Due to the fact that ASM by nature does not include a source address, it is impossible to know what source and / port, therefore ASM forwarding is data-driven and hence the flows must be added reactively.

We'll talk about reactive forwarding in a bit.

Static Source Specific Multicast (SSM) Forwarding Configuration 

Similar to Static ASM configuration above, Static SSM forwarding configuration will also assign egress ports to multicast forwarding state.  Additionally Static SSM configuration will also include a source address S1 and possibly an ingress port.  

Unlike Static ASM, Static SSM flows can be added proactively, as well as reactively.   Since SSM tells us the source of the traffic, and possibly the group, it is possible to proactively add multicast flows to a switch before any data starts to flow.

Reactive Forwarding

SDN has enabled the concept of Reactive Forwarding in unicast networks, where the controller establishes the path between two hosts (or any device for that matter) after data has been sent from one device to another.  Traditional unicast networks (built with legacy routing protocols such as OSPF or BGP) don't work that way, forwarding state to all reachable destinations is established proactively.
Multicast, on the other hand, has traditionally been "data driven", meaning that for the most part, not established in the router until after data arrives (it also will typically time out).   This is largely because ASM was the main problem initially solved by the original protocols (mrouted, pim-sm & pim-dm).   

Reactive Forwarding is Required for ASM

For Any Source Multicast (ASM) theoretically any source could start and stop sending at any given time.  That being the case, it is not possible to proactively install the respective intents until after the sender starts sending.  ASM, however is not part of this use case to this will is not a requirement we need to worry about at the moment.   Another use case, this may be important.
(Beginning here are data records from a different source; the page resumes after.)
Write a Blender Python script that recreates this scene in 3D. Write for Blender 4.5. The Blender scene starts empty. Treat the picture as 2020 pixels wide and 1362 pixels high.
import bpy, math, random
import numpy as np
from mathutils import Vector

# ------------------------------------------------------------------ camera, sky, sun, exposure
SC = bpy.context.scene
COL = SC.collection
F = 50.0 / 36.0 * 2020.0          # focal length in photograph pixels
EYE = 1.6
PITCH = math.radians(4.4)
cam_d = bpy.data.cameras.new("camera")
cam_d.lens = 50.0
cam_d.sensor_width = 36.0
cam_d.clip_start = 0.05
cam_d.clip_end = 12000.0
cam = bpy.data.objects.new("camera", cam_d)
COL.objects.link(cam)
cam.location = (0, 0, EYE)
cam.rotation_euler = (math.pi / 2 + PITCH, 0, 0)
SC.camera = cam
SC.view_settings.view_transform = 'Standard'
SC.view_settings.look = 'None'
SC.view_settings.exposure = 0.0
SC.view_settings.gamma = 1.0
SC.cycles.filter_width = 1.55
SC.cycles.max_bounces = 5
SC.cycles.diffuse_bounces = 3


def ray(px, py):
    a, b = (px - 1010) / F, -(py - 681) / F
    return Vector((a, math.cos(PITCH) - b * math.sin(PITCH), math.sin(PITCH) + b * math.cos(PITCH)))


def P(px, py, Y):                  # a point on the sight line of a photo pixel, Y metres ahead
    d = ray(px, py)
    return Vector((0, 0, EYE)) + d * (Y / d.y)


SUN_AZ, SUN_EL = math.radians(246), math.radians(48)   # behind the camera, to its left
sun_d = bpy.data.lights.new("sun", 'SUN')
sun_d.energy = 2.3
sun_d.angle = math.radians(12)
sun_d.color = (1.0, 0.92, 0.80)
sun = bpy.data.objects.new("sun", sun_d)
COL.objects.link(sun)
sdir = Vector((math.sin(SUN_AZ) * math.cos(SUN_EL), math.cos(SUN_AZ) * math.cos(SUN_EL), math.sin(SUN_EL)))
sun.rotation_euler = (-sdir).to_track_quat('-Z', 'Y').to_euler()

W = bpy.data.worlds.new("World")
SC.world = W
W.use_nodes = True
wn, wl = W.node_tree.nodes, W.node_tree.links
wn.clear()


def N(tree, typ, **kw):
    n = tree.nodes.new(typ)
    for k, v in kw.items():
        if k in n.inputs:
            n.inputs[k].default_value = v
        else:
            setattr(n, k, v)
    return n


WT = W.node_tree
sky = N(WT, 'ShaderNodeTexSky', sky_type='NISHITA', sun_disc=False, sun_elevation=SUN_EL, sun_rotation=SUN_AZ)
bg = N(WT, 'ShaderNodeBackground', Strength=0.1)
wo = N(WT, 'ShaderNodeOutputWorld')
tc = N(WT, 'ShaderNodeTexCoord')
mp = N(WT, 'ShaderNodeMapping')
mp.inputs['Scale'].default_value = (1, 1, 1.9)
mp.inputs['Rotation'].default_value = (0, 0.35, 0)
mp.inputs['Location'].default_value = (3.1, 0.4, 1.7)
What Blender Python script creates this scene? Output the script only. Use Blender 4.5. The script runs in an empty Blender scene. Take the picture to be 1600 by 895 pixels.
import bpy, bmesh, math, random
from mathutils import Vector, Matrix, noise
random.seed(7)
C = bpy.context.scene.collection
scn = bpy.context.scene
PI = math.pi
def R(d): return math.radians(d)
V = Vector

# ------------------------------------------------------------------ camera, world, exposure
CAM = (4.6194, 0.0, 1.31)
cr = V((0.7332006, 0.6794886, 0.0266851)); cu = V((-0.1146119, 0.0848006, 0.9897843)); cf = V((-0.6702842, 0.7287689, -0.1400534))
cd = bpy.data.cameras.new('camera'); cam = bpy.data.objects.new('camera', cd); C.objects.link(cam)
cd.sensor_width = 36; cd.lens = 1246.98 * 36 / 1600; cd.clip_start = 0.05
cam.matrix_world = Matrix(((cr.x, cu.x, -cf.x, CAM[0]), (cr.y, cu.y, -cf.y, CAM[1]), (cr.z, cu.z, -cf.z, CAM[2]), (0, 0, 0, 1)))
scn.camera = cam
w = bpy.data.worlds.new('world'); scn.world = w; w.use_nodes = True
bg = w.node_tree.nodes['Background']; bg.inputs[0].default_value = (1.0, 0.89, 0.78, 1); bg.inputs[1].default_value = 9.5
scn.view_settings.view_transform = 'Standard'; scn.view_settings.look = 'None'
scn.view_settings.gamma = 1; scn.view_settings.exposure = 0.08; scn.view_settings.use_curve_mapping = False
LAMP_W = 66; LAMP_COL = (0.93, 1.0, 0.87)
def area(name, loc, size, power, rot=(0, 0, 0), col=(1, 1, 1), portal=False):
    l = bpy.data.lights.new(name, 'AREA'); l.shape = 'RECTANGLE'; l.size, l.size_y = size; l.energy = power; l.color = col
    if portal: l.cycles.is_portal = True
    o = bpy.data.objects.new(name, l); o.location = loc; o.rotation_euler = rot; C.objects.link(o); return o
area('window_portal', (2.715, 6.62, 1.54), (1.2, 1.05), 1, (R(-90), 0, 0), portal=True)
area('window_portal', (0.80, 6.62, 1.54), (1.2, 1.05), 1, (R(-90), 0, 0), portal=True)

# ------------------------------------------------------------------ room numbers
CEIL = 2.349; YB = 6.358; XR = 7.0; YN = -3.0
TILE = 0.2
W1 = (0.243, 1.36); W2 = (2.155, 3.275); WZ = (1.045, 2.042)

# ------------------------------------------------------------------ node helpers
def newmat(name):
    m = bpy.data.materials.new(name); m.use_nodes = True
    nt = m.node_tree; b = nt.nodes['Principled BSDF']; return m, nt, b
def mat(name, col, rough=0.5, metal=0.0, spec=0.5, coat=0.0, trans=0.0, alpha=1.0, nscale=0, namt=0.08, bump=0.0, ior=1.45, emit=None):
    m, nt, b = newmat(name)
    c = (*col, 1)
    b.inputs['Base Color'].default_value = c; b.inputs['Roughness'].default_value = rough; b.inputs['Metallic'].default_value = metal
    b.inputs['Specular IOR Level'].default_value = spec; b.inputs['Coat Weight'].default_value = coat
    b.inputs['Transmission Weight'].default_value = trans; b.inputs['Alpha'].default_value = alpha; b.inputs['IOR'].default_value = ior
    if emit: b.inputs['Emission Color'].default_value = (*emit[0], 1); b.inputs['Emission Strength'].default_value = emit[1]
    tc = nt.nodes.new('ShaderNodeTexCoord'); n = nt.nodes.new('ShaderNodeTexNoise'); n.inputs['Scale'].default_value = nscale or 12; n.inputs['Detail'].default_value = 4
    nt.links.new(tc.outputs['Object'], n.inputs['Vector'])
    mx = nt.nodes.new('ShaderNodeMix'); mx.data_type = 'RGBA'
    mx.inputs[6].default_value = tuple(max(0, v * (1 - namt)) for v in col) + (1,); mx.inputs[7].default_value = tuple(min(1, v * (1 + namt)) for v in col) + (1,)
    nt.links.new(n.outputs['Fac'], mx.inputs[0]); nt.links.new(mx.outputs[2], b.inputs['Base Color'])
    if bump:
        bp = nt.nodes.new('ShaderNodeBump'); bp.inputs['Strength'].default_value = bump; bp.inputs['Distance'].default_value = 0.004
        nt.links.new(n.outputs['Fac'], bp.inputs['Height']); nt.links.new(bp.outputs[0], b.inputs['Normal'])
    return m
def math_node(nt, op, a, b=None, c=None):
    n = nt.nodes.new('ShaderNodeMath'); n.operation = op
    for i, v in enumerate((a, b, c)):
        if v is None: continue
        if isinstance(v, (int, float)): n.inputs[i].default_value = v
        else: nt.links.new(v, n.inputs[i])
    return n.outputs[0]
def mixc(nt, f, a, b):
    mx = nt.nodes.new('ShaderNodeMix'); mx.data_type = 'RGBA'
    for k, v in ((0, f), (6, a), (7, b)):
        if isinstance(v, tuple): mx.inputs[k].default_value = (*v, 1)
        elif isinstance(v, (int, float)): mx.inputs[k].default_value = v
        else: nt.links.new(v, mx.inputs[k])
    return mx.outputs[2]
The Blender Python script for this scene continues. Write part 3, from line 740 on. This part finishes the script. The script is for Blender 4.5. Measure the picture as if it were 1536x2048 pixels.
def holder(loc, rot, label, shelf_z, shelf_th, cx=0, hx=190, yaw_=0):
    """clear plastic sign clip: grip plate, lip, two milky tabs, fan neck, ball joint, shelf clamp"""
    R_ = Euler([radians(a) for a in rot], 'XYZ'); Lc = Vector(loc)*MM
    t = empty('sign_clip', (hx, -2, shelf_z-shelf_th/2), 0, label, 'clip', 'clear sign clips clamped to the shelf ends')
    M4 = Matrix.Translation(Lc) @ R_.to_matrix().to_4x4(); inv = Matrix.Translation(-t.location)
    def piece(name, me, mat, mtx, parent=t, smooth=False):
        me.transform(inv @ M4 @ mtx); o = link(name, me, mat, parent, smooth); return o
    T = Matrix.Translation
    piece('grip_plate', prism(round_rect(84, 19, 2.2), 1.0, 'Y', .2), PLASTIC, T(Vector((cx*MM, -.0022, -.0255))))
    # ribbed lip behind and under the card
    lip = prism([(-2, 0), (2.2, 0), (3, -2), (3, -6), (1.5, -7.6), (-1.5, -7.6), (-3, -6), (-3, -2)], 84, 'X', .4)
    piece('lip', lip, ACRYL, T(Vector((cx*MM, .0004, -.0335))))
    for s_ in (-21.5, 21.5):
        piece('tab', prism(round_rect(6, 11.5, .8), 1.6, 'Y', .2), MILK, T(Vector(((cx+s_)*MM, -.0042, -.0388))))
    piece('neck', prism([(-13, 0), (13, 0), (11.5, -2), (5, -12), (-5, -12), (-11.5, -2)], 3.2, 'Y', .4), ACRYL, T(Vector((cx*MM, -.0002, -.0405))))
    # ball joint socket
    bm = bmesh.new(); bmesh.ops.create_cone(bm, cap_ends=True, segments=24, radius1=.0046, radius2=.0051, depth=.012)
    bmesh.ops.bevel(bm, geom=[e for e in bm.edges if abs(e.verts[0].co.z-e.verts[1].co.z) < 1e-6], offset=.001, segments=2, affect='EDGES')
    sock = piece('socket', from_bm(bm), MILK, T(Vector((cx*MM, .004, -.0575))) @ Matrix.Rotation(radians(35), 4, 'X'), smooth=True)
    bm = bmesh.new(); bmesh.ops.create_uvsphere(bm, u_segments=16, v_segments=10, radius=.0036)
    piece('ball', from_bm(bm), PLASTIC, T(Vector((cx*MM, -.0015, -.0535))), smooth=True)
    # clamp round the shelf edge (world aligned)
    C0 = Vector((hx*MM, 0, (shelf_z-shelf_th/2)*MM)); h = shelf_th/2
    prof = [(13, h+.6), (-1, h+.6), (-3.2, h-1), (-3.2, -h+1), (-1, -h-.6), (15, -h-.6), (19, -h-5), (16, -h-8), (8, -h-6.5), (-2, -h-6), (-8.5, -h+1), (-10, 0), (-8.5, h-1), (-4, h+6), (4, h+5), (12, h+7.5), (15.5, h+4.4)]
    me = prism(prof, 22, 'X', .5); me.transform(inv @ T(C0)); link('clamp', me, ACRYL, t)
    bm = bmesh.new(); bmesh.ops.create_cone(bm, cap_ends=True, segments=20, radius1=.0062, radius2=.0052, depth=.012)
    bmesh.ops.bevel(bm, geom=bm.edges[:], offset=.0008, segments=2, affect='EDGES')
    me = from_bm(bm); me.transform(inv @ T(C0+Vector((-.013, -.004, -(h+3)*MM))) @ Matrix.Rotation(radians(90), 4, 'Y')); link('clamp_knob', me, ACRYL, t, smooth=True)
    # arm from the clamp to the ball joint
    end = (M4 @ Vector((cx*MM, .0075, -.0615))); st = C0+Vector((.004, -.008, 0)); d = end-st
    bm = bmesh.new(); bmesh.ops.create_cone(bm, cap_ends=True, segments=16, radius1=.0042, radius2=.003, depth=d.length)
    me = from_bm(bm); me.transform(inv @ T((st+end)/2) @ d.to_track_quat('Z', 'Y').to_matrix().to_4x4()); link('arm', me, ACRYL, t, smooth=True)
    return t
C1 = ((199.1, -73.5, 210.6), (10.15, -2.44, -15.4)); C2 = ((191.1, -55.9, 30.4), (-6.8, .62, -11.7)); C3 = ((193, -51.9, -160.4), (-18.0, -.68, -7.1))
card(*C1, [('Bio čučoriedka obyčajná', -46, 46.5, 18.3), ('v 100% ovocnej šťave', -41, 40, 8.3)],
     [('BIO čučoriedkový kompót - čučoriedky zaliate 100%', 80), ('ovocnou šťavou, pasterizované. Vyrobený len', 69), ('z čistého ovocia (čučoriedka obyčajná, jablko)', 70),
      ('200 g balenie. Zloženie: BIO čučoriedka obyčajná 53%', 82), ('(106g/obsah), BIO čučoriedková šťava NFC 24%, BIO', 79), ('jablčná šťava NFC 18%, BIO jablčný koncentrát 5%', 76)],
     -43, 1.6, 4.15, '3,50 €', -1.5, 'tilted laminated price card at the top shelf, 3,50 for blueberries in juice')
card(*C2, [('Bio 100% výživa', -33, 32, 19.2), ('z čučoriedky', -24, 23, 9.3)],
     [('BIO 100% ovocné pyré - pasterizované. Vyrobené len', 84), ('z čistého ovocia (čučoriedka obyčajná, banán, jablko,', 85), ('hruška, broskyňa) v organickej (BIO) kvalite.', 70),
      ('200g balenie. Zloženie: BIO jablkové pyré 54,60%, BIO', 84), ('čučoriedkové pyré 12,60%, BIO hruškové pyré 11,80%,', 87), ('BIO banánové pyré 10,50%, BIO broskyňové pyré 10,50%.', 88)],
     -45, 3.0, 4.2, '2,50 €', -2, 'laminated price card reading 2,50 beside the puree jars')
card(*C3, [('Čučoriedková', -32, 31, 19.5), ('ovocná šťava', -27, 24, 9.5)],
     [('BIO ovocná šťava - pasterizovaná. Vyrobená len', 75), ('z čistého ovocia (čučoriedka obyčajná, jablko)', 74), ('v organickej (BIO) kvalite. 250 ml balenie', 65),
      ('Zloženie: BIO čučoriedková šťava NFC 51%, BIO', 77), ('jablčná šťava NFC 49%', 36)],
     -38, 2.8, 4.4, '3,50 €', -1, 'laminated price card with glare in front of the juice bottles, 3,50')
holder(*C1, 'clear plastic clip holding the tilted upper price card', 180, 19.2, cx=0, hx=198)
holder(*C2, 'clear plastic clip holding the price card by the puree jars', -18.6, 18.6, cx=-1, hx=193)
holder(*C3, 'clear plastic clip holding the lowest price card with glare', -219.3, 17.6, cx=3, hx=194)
Reactive Forwarding Means Less State

By reactively populating multicast state, you have the positive side effect that the forwarding tables in a switch only contain state for active (or recently actively) flows.  In other words, the switch does not have to store 100% of all possible state if only 10% of that state is active at a given time.  

Zero Configuration

I think it is worth considering a "zero configuration" setup.  In a case that a network has a large number of multicast groups being generated from various "sending" edges.  Reactive forwarding could potentially simplify configuration management.